[3D scene scripts]

• • • •

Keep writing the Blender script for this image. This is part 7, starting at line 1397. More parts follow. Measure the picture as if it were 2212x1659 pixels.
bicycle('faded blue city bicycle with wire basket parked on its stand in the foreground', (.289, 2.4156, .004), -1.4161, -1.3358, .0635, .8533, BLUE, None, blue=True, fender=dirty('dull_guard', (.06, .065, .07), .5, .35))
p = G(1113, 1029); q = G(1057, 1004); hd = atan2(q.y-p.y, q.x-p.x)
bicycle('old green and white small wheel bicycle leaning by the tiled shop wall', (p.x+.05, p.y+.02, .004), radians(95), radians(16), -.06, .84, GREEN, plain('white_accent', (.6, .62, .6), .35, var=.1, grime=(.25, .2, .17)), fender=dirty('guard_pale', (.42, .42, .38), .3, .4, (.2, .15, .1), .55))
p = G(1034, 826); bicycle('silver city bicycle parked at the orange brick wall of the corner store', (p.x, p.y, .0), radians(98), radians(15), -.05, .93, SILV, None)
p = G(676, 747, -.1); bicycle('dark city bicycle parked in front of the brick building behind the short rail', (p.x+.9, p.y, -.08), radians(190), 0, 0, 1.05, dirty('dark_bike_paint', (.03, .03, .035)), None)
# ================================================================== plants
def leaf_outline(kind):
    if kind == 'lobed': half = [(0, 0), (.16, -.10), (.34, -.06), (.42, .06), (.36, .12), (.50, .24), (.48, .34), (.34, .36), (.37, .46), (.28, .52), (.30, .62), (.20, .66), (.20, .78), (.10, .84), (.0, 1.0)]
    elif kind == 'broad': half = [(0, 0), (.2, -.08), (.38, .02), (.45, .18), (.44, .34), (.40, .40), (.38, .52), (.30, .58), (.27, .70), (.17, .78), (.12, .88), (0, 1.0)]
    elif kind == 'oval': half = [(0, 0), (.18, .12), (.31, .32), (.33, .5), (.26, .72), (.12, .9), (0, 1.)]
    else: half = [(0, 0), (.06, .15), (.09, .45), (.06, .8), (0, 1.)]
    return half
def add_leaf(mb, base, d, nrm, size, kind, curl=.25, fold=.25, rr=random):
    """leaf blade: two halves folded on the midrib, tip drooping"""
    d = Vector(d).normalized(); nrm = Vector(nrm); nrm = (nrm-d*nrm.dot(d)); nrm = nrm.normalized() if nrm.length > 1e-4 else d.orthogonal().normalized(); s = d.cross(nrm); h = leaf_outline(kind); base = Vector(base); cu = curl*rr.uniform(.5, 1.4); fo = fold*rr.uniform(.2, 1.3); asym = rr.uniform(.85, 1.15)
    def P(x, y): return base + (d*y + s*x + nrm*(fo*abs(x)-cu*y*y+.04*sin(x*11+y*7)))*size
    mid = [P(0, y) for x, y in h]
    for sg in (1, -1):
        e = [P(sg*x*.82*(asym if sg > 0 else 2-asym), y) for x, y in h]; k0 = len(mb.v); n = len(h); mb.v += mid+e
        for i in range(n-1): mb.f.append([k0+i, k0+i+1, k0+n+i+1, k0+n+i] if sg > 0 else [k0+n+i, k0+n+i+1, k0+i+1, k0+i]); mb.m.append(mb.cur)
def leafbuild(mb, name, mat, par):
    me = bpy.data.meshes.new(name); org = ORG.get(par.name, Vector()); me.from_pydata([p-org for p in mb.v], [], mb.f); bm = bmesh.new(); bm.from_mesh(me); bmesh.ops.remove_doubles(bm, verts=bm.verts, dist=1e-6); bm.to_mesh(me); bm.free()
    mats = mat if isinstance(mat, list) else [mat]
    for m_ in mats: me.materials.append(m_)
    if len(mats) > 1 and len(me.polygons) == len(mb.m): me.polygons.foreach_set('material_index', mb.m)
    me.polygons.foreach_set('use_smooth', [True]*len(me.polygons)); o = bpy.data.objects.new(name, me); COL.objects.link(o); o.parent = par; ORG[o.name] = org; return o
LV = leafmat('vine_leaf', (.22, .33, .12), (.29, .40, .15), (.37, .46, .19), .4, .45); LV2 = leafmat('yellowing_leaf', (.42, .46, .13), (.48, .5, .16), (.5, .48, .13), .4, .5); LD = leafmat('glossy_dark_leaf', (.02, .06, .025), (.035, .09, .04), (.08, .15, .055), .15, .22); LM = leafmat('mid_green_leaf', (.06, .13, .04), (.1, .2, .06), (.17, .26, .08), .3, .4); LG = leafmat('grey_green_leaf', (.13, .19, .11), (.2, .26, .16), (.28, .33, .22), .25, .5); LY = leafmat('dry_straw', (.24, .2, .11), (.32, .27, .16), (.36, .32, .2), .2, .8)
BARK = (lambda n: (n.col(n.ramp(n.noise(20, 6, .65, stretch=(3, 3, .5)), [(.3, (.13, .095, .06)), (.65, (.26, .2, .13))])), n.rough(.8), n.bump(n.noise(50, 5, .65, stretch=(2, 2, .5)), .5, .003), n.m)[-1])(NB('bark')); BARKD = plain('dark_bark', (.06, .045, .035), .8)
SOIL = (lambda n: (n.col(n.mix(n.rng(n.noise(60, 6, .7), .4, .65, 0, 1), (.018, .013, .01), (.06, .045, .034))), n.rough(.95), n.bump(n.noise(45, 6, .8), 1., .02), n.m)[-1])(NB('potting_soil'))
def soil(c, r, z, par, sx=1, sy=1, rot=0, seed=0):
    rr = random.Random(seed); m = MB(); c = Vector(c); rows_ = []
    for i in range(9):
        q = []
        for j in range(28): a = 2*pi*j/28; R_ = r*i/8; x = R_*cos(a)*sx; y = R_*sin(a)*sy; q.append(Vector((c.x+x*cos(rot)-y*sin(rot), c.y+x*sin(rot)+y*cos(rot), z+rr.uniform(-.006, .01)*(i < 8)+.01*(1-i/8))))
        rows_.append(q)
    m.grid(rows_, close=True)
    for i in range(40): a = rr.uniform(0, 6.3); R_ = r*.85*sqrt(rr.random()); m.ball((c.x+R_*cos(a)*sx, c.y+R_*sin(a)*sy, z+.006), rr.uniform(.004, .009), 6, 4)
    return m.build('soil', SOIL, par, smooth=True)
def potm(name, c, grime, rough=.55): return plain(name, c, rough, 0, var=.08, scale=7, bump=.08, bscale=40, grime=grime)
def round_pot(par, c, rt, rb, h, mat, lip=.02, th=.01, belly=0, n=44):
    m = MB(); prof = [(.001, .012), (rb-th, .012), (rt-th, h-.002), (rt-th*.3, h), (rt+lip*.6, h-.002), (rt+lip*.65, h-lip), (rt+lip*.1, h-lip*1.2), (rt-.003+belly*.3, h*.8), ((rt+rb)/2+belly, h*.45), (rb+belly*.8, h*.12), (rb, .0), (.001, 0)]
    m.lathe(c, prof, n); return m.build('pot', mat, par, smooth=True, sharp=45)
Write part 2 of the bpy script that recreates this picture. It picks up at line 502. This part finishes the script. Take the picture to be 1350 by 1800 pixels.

• • • •

→ WHAT THE TASK REQUIRES
Output all preceding records character for character.

→ WRITTEN ANSWER
Keep writing the Blender script for this image. This is part 7, starting at line 1397. More parts follow. Measure the picture as if it were 2212x1659 pixels.
bicycle('faded blue city bicycle with wire basket parked on its stand in the foreground', (.289, 2.4156, .004), -1.4161, -1.3358, .0635, .8533, BLUE, None, blue=True, fender=dirty('dull_guard', (.06, .065, .07), .5, .35))
p = G(1113, 1029); q = G(1057, 1004); hd = atan2(q.y-p.y, q.x-p.x)
bicycle('old green and white small wheel bicycle leaning by the tiled shop wall', (p.x+.05, p.y+.02, .004), radians(95), radians(16), -.06, .84, GREEN, plain('white_accent', (.6, .62, .6), .35, var=.1, grime=(.25, .2, .17)), fender=dirty('guard_pale', (.42, .42, .38), .3, .4, (.2, .15, .1), .55))
p = G(1034, 826); bicycle('silver city bicycle parked at the orange brick wall of the corner store', (p.x, p.y, .0), radians(98), radians(15), -.05, .93, SILV, None)
p = G(676, 747, -.1); bicycle('dark city bicycle parked in front of the brick building behind the short rail', (p.x+.9, p.y, -.08), radians(190), 0, 0, 1.05, dirty('dark_bike_paint', (.03, .03, .035)), None)
# ================================================================== plants
def leaf_outline(kind):
    if kind == 'lobed': half = [(0, 0), (.16, -.10), (.34, -.06), (.42, .06), (.36, .12), (.50, .24), (.48, .34), (.34, .36), (.37, .46), (.28, .52), (.30, .62), (.20, .66), (.20, .78), (.10, .84), (.0, 1.0)]
    elif kind == 'broad': half = [(0, 0), (.2, -.08), (.38, .02), (.45, .18), (.44, .34), (.40, .40), (.38, .52), (.30, .58), (.27, .70), (.17, .78), (.12, .88), (0, 1.0)]
    elif kind == 'oval': half = [(0, 0), (.18, .12), (.31, .32), (.33, .5), (.26, .72), (.12, .9), (0, 1.)]
    else: half = [(0, 0), (.06, .15), (.09, .45), (.06, .8), (0, 1.)]
    return half
def add_leaf(mb, base, d, nrm, size, kind, curl=.25, fold=.25, rr=random):
    """leaf blade: two halves folded on the midrib, tip drooping"""
    d = Vector(d).normalized(); nrm = Vector(nrm); nrm = (nrm-d*nrm.dot(d)); nrm = nrm.normalized() if nrm.length > 1e-4 else d.orthogonal().normalized(); s = d.cross(nrm); h = leaf_outline(kind); base = Vector(base); cu = curl*rr.uniform(.5, 1.4); fo = fold*rr.uniform(.2, 1.3); asym = rr.uniform(.85, 1.15)
    def P(x, y): return base + (d*y + s*x + nrm*(fo*abs(x)-cu*y*y+.04*sin(x*11+y*7)))*size
    mid = [P(0, y) for x, y in h]
    for sg in (1, -1):
        e = [P(sg*x*.82*(asym if sg > 0 else 2-asym), y) for x, y in h]; k0 = len(mb.v); n = len(h); mb.v += mid+e
        for i in range(n-1): mb.f.append([k0+i, k0+i+1, k0+n+i+1, k0+n+i] if sg > 0 else [k0+n+i, k0+n+i+1, k0+i+1, k0+i]); mb.m.append(mb.cur)
def leafbuild(mb, name, mat, par):
    me = bpy.data.meshes.new(name); org = ORG.get(par.name, Vector()); me.from_pydata([p-org for p in mb.v], [], mb.f); bm = bmesh.new(); bm.from_mesh(me); bmesh.ops.remove_doubles(bm, verts=bm.verts, dist=1e-6); bm.to_mesh(me); bm.free()
    mats = mat if isinstance(mat, list) else [mat]
    for m_ in mats: me.materials.append(m_)
    if len(mats) > 1 and len(me.polygons) == len(mb.m): me.polygons.foreach_set('material_index', mb.m)
    me.polygons.foreach_set('use_smooth', [True]*len(me.polygons)); o = bpy.data.objects.new(name, me); COL.objects.link(o); o.parent = par; ORG[o.name] = org; return o
LV = leafmat('vine_leaf', (.22, .33, .12), (.29, .40, .15), (.37, .46, .19), .4, .45); LV2 = leafmat('yellowing_leaf', (.42, .46, .13), (.48, .5, .16), (.5, .48, .13), .4, .5); LD = leafmat('glossy_dark_leaf', (.02, .06, .025), (.035, .09, .04), (.08, .15, .055), .15, .22); LM = leafmat('mid_green_leaf', (.06, .13, .04), (.1, .2, .06), (.17, .26, .08), .3, .4); LG = leafmat('grey_green_leaf', (.13, .19, .11), (.2, .26, .16), (.28, .33, .22), .25, .5); LY = leafmat('dry_straw', (.24, .2, .11), (.32, .27, .16), (.36, .32, .2), .2, .8)
BARK = (lambda n: (n.col(n.ramp(n.noise(20, 6, .65, stretch=(3, 3, .5)), [(.3, (.13, .095, .06)), (.65, (.26, .2, .13))])), n.rough(.8), n.bump(n.noise(50, 5, .65, stretch=(2, 2, .5)), .5, .003), n.m)[-1])(NB('bark')); BARKD = plain('dark_bark', (.06, .045, .035), .8)
SOIL = (lambda n: (n.col(n.mix(n.rng(n.noise(60, 6, .7), .4, .65, 0, 1), (.018, .013, .01), (.06, .045, .034))), n.rough(.95), n.bump(n.noise(45, 6, .8), 1., .02), n.m)[-1])(NB('potting_soil'))
def soil(c, r, z, par, sx=1, sy=1, rot=0, seed=0):
    rr = random.Random(seed); m = MB(); c = Vector(c); rows_ = []
    for i in range(9):
        q = []
        for j in range(28): a = 2*pi*j/28; R_ = r*i/8; x = R_*cos(a)*sx; y = R_*sin(a)*sy; q.append(Vector((c.x+x*cos(rot)-y*sin(rot), c.y+x*sin(rot)+y*cos(rot), z+rr.uniform(-.006, .01)*(i < 8)+.01*(1-i/8))))
        rows_.append(q)
    m.grid(rows_, close=True)
    for i in range(40): a = rr.uniform(0, 6.3); R_ = r*.85*sqrt(rr.random()); m.ball((c.x+R_*cos(a)*sx, c.y+R_*sin(a)*sy, z+.006), rr.uniform(.004, .009), 6, 4)
    return m.build('soil', SOIL, par, smooth=True)
def potm(name, c, grime, rough=.55): return plain(name, c, rough, 0, var=.08, scale=7, bump=.08, bscale=40, grime=grime)
def round_pot(par, c, rt, rb, h, mat, lip=.02, th=.01, belly=0, n=44):
    m = MB(); prof = [(.001, .012), (rb-th, .012), (rt-th, h-.002), (rt-th*.3, h), (rt+lip*.6, h-.002), (rt+lip*.65, h-lip), (rt+lip*.1, h-lip*1.2), (rt-.003+belly*.3, h*.8), ((rt+rb)/2+belly, h*.45), (rb+belly*.8, h*.12), (rb, .0), (.001, 0)]
    m.lathe(c, prof, n); return m.build('pot', mat, par, smooth=True, sharp=45)
Write part 2 of the bpy script that recreates this picture. It picks up at line 502. This part finishes the script. Take the picture to be 1350 by 1800 pixels.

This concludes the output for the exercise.